● **DIRECTIONS**:
Gather from the listing below each line that includes the word "part", and copy it.

● **MATERIAL**:
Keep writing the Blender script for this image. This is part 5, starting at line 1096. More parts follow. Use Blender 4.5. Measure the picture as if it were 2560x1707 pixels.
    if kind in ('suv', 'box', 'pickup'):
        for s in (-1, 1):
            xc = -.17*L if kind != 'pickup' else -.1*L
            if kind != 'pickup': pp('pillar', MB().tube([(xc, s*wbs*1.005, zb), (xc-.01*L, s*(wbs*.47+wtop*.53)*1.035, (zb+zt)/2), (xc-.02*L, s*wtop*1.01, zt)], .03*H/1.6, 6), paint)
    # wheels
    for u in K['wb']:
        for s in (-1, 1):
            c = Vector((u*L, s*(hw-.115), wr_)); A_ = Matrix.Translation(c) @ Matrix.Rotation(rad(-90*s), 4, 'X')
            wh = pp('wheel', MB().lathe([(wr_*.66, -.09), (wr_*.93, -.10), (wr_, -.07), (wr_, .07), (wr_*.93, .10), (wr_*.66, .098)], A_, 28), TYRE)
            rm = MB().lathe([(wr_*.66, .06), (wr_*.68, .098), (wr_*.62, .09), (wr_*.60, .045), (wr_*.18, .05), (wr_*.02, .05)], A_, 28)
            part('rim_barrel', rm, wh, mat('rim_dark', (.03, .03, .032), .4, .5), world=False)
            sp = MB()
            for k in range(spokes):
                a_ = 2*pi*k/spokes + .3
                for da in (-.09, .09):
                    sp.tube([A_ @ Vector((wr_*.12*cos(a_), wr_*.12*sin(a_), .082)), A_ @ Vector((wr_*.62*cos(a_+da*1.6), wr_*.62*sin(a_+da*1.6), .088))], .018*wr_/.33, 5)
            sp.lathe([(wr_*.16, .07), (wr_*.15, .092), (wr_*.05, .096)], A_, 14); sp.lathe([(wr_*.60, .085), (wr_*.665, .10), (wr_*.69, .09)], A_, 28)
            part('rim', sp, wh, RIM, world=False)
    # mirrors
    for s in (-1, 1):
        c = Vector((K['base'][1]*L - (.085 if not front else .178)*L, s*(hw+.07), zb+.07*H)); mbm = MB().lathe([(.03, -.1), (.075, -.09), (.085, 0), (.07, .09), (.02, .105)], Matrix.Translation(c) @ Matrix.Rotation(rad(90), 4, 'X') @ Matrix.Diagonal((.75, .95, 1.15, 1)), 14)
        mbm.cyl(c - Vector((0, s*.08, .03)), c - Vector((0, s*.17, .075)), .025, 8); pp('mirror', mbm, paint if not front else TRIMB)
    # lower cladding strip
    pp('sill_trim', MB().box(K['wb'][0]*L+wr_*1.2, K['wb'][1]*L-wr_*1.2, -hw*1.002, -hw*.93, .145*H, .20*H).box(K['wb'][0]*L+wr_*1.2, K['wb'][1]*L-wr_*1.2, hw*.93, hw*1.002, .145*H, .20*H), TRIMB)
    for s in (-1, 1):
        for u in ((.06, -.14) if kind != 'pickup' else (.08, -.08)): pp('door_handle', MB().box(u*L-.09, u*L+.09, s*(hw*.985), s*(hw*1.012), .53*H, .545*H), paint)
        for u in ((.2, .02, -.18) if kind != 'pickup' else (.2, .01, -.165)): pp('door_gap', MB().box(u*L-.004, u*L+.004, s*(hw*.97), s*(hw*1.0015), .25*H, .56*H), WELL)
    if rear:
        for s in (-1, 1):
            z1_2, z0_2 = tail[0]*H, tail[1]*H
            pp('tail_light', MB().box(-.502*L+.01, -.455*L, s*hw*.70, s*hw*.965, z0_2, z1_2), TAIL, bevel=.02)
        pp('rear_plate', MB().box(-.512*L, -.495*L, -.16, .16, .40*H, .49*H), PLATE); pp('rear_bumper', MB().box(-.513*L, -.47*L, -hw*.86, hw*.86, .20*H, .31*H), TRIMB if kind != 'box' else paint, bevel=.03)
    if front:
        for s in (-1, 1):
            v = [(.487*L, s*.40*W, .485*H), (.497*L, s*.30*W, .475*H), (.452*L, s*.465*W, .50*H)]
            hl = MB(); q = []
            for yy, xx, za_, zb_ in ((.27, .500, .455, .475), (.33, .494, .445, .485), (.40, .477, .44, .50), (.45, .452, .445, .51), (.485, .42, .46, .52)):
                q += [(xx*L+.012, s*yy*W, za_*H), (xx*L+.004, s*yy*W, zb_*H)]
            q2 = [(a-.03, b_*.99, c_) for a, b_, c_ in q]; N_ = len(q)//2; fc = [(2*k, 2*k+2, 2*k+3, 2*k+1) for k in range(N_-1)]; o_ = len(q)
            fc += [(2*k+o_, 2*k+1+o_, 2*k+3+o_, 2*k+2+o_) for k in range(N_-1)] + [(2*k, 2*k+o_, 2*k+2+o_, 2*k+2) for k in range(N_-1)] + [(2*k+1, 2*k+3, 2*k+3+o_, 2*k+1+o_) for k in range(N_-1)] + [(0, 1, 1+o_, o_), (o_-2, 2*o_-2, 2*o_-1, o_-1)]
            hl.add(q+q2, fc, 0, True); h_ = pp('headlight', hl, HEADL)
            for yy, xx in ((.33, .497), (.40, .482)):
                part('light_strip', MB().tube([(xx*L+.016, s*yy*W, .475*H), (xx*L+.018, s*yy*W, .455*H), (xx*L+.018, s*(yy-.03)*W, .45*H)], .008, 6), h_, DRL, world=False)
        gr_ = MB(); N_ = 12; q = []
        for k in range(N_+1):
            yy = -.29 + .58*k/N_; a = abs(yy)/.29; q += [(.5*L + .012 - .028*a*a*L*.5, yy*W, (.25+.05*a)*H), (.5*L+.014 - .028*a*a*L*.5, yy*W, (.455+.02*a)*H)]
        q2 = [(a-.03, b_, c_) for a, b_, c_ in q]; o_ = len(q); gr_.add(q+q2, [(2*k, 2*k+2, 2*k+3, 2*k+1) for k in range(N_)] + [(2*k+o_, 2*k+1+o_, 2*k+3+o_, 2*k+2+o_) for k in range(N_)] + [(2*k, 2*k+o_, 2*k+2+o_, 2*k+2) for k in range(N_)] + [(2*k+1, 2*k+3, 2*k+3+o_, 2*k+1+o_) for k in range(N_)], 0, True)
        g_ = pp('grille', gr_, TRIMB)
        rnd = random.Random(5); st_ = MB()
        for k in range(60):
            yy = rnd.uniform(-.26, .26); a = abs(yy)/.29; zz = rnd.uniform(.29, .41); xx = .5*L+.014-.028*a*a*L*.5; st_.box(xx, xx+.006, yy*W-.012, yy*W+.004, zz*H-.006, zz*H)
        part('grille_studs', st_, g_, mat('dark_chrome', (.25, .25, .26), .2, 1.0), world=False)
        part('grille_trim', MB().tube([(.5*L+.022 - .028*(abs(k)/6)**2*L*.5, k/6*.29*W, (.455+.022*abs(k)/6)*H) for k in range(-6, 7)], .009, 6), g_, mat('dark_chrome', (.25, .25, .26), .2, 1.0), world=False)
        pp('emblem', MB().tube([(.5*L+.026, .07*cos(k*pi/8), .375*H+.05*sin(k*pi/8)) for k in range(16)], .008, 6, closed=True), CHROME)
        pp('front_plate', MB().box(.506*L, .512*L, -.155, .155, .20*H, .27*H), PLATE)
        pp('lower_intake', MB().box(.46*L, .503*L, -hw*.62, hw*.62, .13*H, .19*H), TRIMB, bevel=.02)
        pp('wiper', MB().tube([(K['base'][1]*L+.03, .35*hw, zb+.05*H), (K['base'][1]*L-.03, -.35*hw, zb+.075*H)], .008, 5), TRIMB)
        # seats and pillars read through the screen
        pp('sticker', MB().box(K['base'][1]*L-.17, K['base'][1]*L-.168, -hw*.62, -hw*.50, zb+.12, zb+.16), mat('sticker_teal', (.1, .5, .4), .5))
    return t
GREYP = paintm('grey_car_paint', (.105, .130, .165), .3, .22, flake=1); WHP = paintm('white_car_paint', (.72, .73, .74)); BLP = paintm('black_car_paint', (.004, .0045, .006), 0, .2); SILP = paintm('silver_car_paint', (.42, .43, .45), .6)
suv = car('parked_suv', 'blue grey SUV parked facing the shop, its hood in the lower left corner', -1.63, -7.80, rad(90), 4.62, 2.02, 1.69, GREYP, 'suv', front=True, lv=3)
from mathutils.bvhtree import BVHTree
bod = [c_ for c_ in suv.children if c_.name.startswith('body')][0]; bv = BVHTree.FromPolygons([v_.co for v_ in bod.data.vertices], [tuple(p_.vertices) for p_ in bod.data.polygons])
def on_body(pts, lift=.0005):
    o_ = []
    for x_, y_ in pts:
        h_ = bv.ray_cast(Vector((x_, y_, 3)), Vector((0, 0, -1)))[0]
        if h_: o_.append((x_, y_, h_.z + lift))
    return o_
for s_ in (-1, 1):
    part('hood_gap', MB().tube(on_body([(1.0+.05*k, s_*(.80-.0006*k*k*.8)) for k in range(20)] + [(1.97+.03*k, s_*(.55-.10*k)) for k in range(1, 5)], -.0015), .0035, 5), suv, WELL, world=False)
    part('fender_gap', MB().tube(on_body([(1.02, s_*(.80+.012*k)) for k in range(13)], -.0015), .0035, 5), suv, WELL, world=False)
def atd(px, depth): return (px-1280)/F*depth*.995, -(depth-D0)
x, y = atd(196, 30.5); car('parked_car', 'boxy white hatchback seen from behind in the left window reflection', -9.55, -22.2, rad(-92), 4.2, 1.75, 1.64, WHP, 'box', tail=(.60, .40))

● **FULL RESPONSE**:
Keep writing the Blender script for this image. This is part 5, starting at line 1096. More parts follow. Use Blender 4.5. Measure the picture as if it were 2560x1707 pixels.
            part('rim_barrel', rm, wh, mat('rim_dark', (.03, .03, .032), .4, .5), world=False)
            part('rim', sp, wh, RIM, world=False)
                part('light_strip', MB().tube([(xx*L+.016, s*yy*W, .475*H), (xx*L+.018, s*yy*W, .455*H), (xx*L+.018, s*(yy-.03)*W, .45*H)], .008, 6), h_, DRL, world=False)
        part('grille_studs', st_, g_, mat('dark_chrome', (.25, .25, .26), .2, 1.0), world=False)
        part('grille_trim', MB().tube([(.5*L+.022 - .028*(abs(k)/6)**2*L*.5, k/6*.29*W, (.455+.022*abs(k)/6)*H) for k in range(-6, 7)], .009, 6), g_, mat('dark_chrome', (.25, .25, .26), .2, 1.0), world=False)
    part('hood_gap', MB().tube(on_body([(1.0+.05*k, s_*(.80-.0006*k*k*.8)) for k in range(20)] + [(1.97+.03*k, s_*(.55-.10*k)) for k in range(1, 5)], -.0015), .0035, 5), suv, WELL, world=False)
    part('fender_gap', MB().tube(on_body([(1.02, s_*(.80+.012*k)) for k in range(13)], -.0015), .0035, 5), suv, WELL, world=False)